Short exercise →
Output the full listing below exactly, without the pictures.

*****

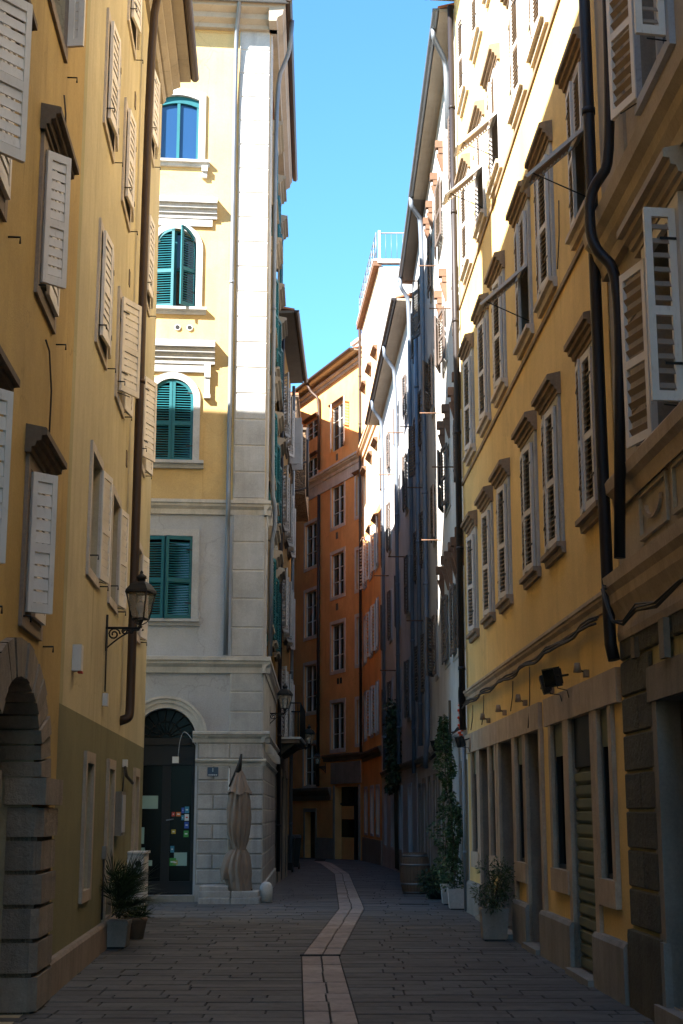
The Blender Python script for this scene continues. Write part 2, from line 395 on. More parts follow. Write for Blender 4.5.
def window(root, w, t0, t1, z0, z1, glass='glass', fr='frame', depth=.16, panes=(2, 2), surround=None, sill=None, hood=None,
           shut=None, shmat='shw', slats=18, slatmat=None, arch=False, proud=.02, solid=False, blind=False, name='window', low=.42, lwo=None):
    """surround: (width, proud, mat, bottom?)  sill: (h, proud, over, mat)  hood: (z, h, proud, over, mat)
       shut: (deg of leaf at the t0 side, deg at the t1 side) 0 = closed, None = missing"""
    mb = MB(); s0, s1 = sorted((w.S(t0), w.S(t1))); tm = (t0+t1)/2; wd = s1-s0
    U, N, Z = w.u, w.n, Vector((0,0,1))
    f = .045
    def b(a0, a1, p, q, e0, e1, mt): mb.obox(w.Ps(a0, e0, p), U*(a1-a0), N*(e1-e0), Z*(q-p), mt)
    b(s0, s1, z0, z1, -depth-.03, -depth-.02, glass)
    if panes:
        b(s0, s0+f, z0, z1, -depth-.02, -depth+.03, fr); b(s1-f, s1, z0, z1, -depth-.02, -depth+.03, fr)
        b(s0+f, s1-f, z0, z0+f, -depth-.02, -depth+.028, fr); b(s0+f, s1-f, z1-f, z1, -depth-.02, -depth+.028, fr)
        for i in range(1, panes[0]): x = s0+wd*i/panes[0]; b(x-.03, x+.03, z0+f, z1-f, -depth-.018, -depth+.034, fr)
        for j in range(1, panes[1]): z = z0+(z1-z0)*j/panes[1]; b(s0+f, s1-f, z-.014, z+.014, -depth-.017, -depth+.02, fr)
    win = mb.build(name, root)
    if surround:
        sw, sp, smt = surround[:3]; m2 = MB(); bot = len(surround) < 4 or surround[3]
        if arch:
            r = wd/2; zc = z1-r; sc = (s0+s1)/2
            for a0, a1 in ((s0-sw, s0), (s1, s1+sw)): m2.obox(w.Ps(a0, 0, z0), U*(a1-a0), N*sp, Z*(zc-z0), smt)
            K = 20
            for i in range(K):
                q0, q1 = PI*i/K, PI*(i+1)/K
                pt = lambda q, rr, e: w.Ps(sc+rr*math.cos(q), e, zc+rr*math.sin(q))
                m2.hexa([pt(q0,r,0), pt(q0,r+sw,0), pt(q1,r+sw,0), pt(q1,r,0), pt(q0,r,sp), pt(q0,r+sw,sp), pt(q1,r+sw,sp), pt(q1,r,sp)], smt)
        else:
            for a0, a1 in ((s0-sw, s0), (s1, s1+sw)): m2.obox(w.Ps(a0, 0, z0-(sw if bot else 0)), U*(a1-a0), N*sp, Z*(z1-z0+(sw if bot else 0)), smt)
            m2.obox(w.Ps(s0-sw, 0, z1), U*(wd+2*sw), N*sp, Z*sw, smt)
            if bot: m2.obox(w.Ps(s0, 0, z0-sw), U*wd, N*(sp-.002), Z*sw, smt)
        m2.build('window_surround', win)
    if sill:
        sh, sp, ov, smt = sill; m2 = MB()
        pr = [(0, z0-sh), (sp*.45, z0-sh), (sp*.55, z0-sh*.45), (sp, z0-sh*.4), (sp, z0+.004), (0, z0+.004)]
        w.prof(m2, *( (t0-ov, t1+ov) if t0 < t1 else (t1-ov, t0+ov)), pr, smt)
        m2.build('sill', win)
    if hood:
        hz, hh, hp, ov, hm = hood; m2 = MB(); ta, tb = min(t0, t1), max(t0, t1)
        pr = [(0, hz), (hp*.30, hz), (hp*.30, hz+hh*.22), (hp*.46, hz+hh*.24), (hp*.52, hz+hh*.44), (hp*.74, hz+hh*.48), (hp*.76, hz+hh*.68), (hp, hz+hh*.70), (hp, hz+hh*.96), (hp*.94, hz+hh), (0, hz+hh*1.16)]
        w.prof(m2, ta-ov, tb+ov, pr, hm)
        m2.build('hood_mould', win)
    if shut:
        lw = wd/2-.004; sides = [(s0, 1, None), (s1, -1, None)]
        # t0 side / t1 side
        angs = {w.S(t0): shut[0], w.S(t1): shut[1]}
        for sx, dr, _ in sides:
            an = angs[sx] if sx in angs else None
            if lwo: lw = lwo[0] if sx == w.S(t0) else lwo[1]
            if an is None: continue
            if an == 'awn':      # upper half closed, lower half pushed out on stays
                q = math.radians(48); m3 = MB(); hz = z0+(z1-z0)*.52
                leaf(m3, w.Ps(sx, proud, hz), U*dr, Z, N, lw, (z1-hz), shmat, slats//2, slatmat, solid=solid, mid=.98)
                o = w.Ps(sx, proud+.01, hz); dn = N*math.sin(q)-Z*math.cos(q)
                leaf(m3, o+dn*(hz-z0-.03), U*dr, -dn, N*math.cos(q)+Z*math.sin(q), lw, hz-z0-.03, shmat, slats//2, slatmat, solid=solid, mid=.98)
                m3.tube([w.Ps(sx+dr*.03, .03, z0+.1), o+dn*(hz-z0-.12)+U*dr*.03], .007, 'iron', 5)
                m3.build('shutter', win); continue
            q = math.radians(an); a = U*dr*math.cos(q)+N*math.sin(q); n = N*math.cos(q)-U*dr*math.sin(q)
            m3 = MB(); o = w.Ps(sx, proud, z0+.01)
            leaf(m3, o, a, Z, n, lw, z1-z0-.02, shmat, slats, slatmat, arch=arch, solid=solid, low=low)
            for zz in (.18, .82):    # strap hinges
                m3.obox(o+Z*(z1-z0)*zz+n*.034, a*.13, Z*.02, n*.006, 'iron')
            if an > 25: m3.tube([w.Ps(sx-dr*.02, 0, z0-.03), w.Ps(sx-dr*.02, .05, z0-.03), o+a*lw*.6-Z*.02], .007, 'iron', 5)
            m3.build('shutter', win)
    return win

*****

Solved problem →
The Blender Python script for this scene continues. Write part 2, from line 395 on. More parts follow. Write for Blender 4.5.
def window(root, w, t0, t1, z0, z1, glass='glass', fr='frame', depth=.16, panes=(2, 2), surround=None, sill=None, hood=None,
           shut=None, shmat='shw', slats=18, slatmat=None, arch=False, proud=.02, solid=False, blind=False, name='window', low=.42, lwo=None):
    """surround: (width, proud, mat, bottom?)  sill: (h, proud, over, mat)  hood: (z, h, proud, over, mat)
       shut: (deg of leaf at the t0 side, deg at the t1 side) 0 = closed, None = missing"""
    mb = MB(); s0, s1 = sorted((w.S(t0), w.S(t1))); tm = (t0+t1)/2; wd = s1-s0
    U, N, Z = w.u, w.n, Vector((0,0,1))
    f = .045
    def b(a0, a1, p, q, e0, e1, mt): mb.obox(w.Ps(a0, e0, p), U*(a1-a0), N*(e1-e0), Z*(q-p), mt)
    b(s0, s1, z0, z1, -depth-.03, -depth-.02, glass)
    if panes:
        b(s0, s0+f, z0, z1, -depth-.02, -depth+.03, fr); b(s1-f, s1, z0, z1, -depth-.02, -depth+.03, fr)
        b(s0+f, s1-f, z0, z0+f, -depth-.02, -depth+.028, fr); b(s0+f, s1-f, z1-f, z1, -depth-.02, -depth+.028, fr)
        for i in range(1, panes[0]): x = s0+wd*i/panes[0]; b(x-.03, x+.03, z0+f, z1-f, -depth-.018, -depth+.034, fr)
        for j in range(1, panes[1]): z = z0+(z1-z0)*j/panes[1]; b(s0+f, s1-f, z-.014, z+.014, -depth-.017, -depth+.02, fr)
    win = mb.build(name, root)
    if surround:
        sw, sp, smt = surround[:3]; m2 = MB(); bot = len(surround) < 4 or surround[3]
        if arch:
            r = wd/2; zc = z1-r; sc = (s0+s1)/2
            for a0, a1 in ((s0-sw, s0), (s1, s1+sw)): m2.obox(w.Ps(a0, 0, z0), U*(a1-a0), N*sp, Z*(zc-z0), smt)
            K = 20
            for i in range(K):
                q0, q1 = PI*i/K, PI*(i+1)/K
                pt = lambda q, rr, e: w.Ps(sc+rr*math.cos(q), e, zc+rr*math.sin(q))
                m2.hexa([pt(q0,r,0), pt(q0,r+sw,0), pt(q1,r+sw,0), pt(q1,r,0), pt(q0,r,sp), pt(q0,r+sw,sp), pt(q1,r+sw,sp), pt(q1,r,sp)], smt)
        else:
            for a0, a1 in ((s0-sw, s0), (s1, s1+sw)): m2.obox(w.Ps(a0, 0, z0-(sw if bot else 0)), U*(a1-a0), N*sp, Z*(z1-z0+(sw if bot else 0)), smt)
            m2.obox(w.Ps(s0-sw, 0, z1), U*(wd+2*sw), N*sp, Z*sw, smt)
            if bot: m2.obox(w.Ps(s0, 0, z0-sw), U*wd, N*(sp-.002), Z*sw, smt)
        m2.build('window_surround', win)
    if sill:
        sh, sp, ov, smt = sill; m2 = MB()
        pr = [(0, z0-sh), (sp*.45, z0-sh), (sp*.55, z0-sh*.45), (sp, z0-sh*.4), (sp, z0+.004), (0, z0+.004)]
        w.prof(m2, *( (t0-ov, t1+ov) if t0 < t1 else (t1-ov, t0+ov)), pr, smt)
        m2.build('sill', win)
    if hood:
        hz, hh, hp, ov, hm = hood; m2 = MB(); ta, tb = min(t0, t1), max(t0, t1)
        pr = [(0, hz), (hp*.30, hz), (hp*.30, hz+hh*.22), (hp*.46, hz+hh*.24), (hp*.52, hz+hh*.44), (hp*.74, hz+hh*.48), (hp*.76, hz+hh*.68), (hp, hz+hh*.70), (hp, hz+hh*.96), (hp*.94, hz+hh), (0, hz+hh*1.16)]
        w.prof(m2, ta-ov, tb+ov, pr, hm)
        m2.build('hood_mould', win)
    if shut:
        lw = wd/2-.004; sides = [(s0, 1, None), (s1, -1, None)]
        # t0 side / t1 side
        angs = {w.S(t0): shut[0], w.S(t1): shut[1]}
        for sx, dr, _ in sides:
            an = angs[sx] if sx in angs else None
            if lwo: lw = lwo[0] if sx == w.S(t0) else lwo[1]
            if an is None: continue
            if an == 'awn':      # upper half closed, lower half pushed out on stays
                q = math.radians(48); m3 = MB(); hz = z0+(z1-z0)*.52
                leaf(m3, w.Ps(sx, proud, hz), U*dr, Z, N, lw, (z1-hz), shmat, slats//2, slatmat, solid=solid, mid=.98)
                o = w.Ps(sx, proud+.01, hz); dn = N*math.sin(q)-Z*math.cos(q)
                leaf(m3, o+dn*(hz-z0-.03), U*dr, -dn, N*math.cos(q)+Z*math.sin(q), lw, hz-z0-.03, shmat, slats//2, slatmat, solid=solid, mid=.98)
                m3.tube([w.Ps(sx+dr*.03, .03, z0+.1), o+dn*(hz-z0-.12)+U*dr*.03], .007, 'iron', 5)
                m3.build('shutter', win); continue
            q = math.radians(an); a = U*dr*math.cos(q)+N*math.sin(q); n = N*math.cos(q)-U*dr*math.sin(q)
            m3 = MB(); o = w.Ps(sx, proud, z0+.01)
            leaf(m3, o, a, Z, n, lw, z1-z0-.02, shmat, slats, slatmat, arch=arch, solid=solid, low=low)
            for zz in (.18, .82):    # strap hinges
                m3.obox(o+Z*(z1-z0)*zz+n*.034, a*.13, Z*.02, n*.006, 'iron')
            if an > 25: m3.tube([w.Ps(sx-dr*.02, 0, z0-.03), w.Ps(sx-dr*.02, .05, z0-.03), o+a*lw*.6-Z*.02], .007, 'iron', 5)
            m3.build('shutter', win)
    return win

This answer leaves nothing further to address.